24 Haziran 2009 Çarşamba

Anılar mı, acılar mı?

Belki de anılarımıza sahip çıkmamız gerektiğini hissettiğimiz için bilinçsiz bir sorumluluk duygusuyla onların elinden tutup, ve hatta onları çekiştirip hüzün topraklarına koşturuyoruz. Yaşadıklarımızı, yaşamış olduklarımızı, hata, kaza, yanlışlık, beceriksizlik, basiretsizlik, kadersizlik, talihsizlik, sürpriz, tesadüf gibi somutluktan uzak, ayakları yere basmayan, gezgin betimlemelerle isimlendirmeyi kendimize yediremediğimiz için, acılı soslara bulayıp ansımalar yağında kızartıyoruz ruhumuzu. Beş duyunun sezgisel boyunduruğu altında, bir nota, bir koku, bir resim, bir dokunuş ya da bir hareket istasyonundan atlayıp trene, hipnotik tıkırtıların eşliğinde akıyoruz zamanın gerisine.

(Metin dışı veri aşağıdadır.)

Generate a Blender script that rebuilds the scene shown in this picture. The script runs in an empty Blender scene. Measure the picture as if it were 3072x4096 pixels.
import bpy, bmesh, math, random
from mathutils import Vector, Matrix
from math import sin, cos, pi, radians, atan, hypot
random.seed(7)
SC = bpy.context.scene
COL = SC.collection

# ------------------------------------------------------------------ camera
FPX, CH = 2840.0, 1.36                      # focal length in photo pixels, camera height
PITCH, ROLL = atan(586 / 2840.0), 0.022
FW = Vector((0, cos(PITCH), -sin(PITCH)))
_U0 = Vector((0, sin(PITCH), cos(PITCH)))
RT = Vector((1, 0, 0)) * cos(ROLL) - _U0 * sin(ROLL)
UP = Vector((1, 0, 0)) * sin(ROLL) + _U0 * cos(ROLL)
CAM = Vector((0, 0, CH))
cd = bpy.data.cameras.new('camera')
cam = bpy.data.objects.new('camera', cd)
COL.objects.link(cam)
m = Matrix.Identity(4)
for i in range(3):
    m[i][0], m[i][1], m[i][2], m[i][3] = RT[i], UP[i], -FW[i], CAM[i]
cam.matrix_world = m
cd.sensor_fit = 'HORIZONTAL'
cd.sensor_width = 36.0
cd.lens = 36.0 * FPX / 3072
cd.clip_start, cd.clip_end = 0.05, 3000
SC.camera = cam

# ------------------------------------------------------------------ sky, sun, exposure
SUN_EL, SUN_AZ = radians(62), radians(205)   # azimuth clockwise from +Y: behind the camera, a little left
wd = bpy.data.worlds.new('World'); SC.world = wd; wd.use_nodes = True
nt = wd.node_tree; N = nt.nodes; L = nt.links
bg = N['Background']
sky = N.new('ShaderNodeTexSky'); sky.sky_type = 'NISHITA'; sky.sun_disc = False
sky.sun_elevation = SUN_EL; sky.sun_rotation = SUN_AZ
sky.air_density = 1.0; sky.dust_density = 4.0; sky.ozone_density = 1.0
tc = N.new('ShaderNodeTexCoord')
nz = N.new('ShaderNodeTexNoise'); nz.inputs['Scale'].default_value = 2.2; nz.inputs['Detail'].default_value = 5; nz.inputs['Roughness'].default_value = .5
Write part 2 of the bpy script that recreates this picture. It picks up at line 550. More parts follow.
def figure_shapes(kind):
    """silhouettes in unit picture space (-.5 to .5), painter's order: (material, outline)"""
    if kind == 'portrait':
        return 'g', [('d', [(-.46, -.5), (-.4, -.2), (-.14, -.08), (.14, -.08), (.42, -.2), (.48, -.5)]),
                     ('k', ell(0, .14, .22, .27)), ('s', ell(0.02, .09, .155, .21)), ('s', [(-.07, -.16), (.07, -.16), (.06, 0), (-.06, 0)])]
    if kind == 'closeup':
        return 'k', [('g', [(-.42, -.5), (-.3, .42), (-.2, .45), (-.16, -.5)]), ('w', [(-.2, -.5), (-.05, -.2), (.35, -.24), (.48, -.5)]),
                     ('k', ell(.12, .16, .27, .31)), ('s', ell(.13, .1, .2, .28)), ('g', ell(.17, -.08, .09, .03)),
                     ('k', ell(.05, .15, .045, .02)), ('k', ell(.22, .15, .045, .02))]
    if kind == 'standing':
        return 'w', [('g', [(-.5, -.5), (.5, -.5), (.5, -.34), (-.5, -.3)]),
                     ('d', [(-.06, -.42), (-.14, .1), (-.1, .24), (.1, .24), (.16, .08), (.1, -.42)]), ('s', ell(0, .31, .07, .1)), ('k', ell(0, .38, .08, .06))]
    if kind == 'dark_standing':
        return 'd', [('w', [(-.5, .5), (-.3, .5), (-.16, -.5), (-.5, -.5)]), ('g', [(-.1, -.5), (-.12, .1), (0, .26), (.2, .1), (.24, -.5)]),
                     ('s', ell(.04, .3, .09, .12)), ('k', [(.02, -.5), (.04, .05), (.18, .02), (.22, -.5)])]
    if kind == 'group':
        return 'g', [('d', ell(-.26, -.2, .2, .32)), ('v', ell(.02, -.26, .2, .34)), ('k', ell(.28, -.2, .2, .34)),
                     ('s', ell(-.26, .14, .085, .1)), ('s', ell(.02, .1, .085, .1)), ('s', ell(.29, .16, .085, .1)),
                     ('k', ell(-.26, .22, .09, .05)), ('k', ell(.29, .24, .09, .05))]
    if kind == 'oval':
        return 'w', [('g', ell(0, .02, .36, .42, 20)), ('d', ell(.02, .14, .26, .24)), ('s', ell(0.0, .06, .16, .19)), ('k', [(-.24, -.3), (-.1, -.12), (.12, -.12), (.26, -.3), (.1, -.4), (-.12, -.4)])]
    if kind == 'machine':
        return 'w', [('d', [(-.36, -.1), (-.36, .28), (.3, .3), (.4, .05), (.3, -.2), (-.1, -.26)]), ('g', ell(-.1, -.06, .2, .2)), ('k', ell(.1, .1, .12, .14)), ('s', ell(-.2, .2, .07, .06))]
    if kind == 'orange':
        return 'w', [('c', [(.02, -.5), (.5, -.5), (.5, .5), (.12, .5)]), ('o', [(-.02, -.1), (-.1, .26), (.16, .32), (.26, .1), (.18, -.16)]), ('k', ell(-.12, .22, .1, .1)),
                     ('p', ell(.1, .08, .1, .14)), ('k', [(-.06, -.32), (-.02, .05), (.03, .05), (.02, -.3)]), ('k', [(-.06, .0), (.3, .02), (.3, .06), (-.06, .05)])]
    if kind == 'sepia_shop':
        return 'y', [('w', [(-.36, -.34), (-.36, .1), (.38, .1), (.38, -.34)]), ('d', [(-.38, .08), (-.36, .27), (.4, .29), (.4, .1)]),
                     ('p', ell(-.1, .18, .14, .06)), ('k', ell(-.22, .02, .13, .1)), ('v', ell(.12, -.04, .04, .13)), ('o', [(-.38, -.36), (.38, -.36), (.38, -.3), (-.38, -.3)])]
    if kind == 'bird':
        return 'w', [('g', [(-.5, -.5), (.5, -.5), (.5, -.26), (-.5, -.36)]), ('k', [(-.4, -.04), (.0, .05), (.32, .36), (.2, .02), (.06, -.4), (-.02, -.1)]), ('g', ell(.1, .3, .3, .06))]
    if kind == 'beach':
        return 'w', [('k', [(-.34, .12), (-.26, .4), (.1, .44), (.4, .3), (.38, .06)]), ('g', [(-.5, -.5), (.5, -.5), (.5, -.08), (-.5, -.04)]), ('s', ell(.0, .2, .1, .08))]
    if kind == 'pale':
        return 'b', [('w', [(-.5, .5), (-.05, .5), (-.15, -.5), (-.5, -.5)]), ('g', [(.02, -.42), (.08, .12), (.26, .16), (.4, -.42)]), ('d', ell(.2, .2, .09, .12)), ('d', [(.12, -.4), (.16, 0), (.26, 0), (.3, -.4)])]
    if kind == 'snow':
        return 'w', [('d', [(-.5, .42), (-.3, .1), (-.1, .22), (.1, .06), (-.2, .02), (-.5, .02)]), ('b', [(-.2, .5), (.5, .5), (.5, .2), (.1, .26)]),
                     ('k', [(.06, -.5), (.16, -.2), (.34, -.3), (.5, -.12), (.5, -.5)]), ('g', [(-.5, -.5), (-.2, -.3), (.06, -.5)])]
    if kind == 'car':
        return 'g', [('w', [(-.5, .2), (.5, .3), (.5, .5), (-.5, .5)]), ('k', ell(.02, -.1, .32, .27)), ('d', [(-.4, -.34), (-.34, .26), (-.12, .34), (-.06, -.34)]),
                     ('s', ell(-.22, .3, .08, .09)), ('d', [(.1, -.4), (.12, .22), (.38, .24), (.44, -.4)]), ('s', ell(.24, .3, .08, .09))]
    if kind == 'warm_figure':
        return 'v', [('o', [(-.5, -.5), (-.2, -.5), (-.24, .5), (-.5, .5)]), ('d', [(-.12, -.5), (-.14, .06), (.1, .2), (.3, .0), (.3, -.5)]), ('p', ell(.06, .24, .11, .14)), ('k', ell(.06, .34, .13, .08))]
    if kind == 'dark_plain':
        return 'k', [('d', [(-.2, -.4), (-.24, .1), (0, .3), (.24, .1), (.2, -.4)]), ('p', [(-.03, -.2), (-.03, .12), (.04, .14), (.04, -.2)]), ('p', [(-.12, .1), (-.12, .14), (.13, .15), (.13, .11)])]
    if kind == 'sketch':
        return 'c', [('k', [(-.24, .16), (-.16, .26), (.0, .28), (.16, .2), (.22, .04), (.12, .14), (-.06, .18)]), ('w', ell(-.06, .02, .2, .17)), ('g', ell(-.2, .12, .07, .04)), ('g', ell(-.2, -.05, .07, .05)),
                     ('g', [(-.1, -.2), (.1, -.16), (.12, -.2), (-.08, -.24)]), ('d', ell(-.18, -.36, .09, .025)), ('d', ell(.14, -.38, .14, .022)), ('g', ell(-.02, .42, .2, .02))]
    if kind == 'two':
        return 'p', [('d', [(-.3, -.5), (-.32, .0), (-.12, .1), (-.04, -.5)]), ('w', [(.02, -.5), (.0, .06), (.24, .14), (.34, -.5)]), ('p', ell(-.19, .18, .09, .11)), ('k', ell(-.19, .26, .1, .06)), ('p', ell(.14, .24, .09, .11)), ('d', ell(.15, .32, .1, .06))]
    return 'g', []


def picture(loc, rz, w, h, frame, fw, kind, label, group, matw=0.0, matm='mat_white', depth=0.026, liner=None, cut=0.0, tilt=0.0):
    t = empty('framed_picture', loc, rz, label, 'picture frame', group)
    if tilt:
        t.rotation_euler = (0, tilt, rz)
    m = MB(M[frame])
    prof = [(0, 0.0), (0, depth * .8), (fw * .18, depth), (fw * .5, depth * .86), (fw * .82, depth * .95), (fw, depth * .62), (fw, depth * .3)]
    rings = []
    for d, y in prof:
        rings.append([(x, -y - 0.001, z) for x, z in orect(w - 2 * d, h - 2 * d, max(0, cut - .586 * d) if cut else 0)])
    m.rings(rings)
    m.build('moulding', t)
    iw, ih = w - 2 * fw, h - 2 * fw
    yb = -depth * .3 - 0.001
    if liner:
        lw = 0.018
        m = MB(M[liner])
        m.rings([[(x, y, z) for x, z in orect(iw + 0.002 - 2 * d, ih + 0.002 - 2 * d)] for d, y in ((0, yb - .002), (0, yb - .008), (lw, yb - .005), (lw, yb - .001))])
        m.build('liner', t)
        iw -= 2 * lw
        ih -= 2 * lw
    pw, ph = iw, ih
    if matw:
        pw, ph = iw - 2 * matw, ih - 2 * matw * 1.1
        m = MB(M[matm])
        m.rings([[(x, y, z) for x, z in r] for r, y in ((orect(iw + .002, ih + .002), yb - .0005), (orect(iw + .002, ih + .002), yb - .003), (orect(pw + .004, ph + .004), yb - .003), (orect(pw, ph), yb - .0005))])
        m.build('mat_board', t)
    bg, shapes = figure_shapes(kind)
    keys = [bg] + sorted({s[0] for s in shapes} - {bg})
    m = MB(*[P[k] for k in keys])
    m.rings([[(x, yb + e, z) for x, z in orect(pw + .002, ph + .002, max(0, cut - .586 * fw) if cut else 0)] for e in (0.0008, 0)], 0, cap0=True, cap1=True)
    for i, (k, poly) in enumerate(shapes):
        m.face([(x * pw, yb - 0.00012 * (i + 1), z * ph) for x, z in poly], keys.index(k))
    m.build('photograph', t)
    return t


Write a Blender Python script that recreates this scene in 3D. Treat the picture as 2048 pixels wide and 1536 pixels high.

Kim demiş, acı zevk vermez, diye? Bünyeyi güçlendirir acı. Ufak ufak, ağzın burnun yana yana başlarsın yemeye ve bir gün beton delecek güçte bir lezzeti aşerirken yakalarsın kendini. Tuvalette ıkınırken, aldığın keyfin bedelini ödersin tüm boşaltım sistemin yanarken. Eğilim budur belki de. Anlık mutlulukları, ebedi acılarla değiş tokuş edip kaçamaklarının kefaretini ödemek ve muhtemel bir lanetten korunmak; çok gülersen ağlarsın, çok mutlu olursan üzülürsün. İyinin kötüyü çağıracağına inanmış ruhların kaosunda boğar hayatı ve sonra da onun kaypaklığından dem vururuz. Daha kolay ve emniyetli olduğu için… Belki de…

Benim artık pek gidesim yok. Çok ısrarkar, inatçı, gerçek bir davete karşı koyamam ama, kendi ayaklarımla girmeyeceğim acılar ormanına. Yaşadıklarım, di-li geçmiş limanında demirli. Zamanın dalgaları eritecek belki o güçlü metal gövdesini. Ve bir ihtimal, o heybetli gövdenin, gözyaşlarımın tuzlu suyunda eriyip gitmesi buracak içimi. Bu kadar mıydı? Böyle yok olup gidecek miydi? Bunun için miydi bunca eziyet? Bu yüzden mi parçaladım kendimi? Yakılan ağıtlara sarmalandım ve uzaklaştım gelecekten? Kalıcılığın söz konusu olmadığı somut hayat sıkacak omzumu ve mağrur başıyla işaret edecek geçmişimi. Sonra kaşını kaldırıp bakacak yan gözlerle, sonsuz yaşamı arzulayanları küçümseyen gülücüğün yayıldığı dudaklarından dökülecek o soru: Kimin ruhuna attın imzanı?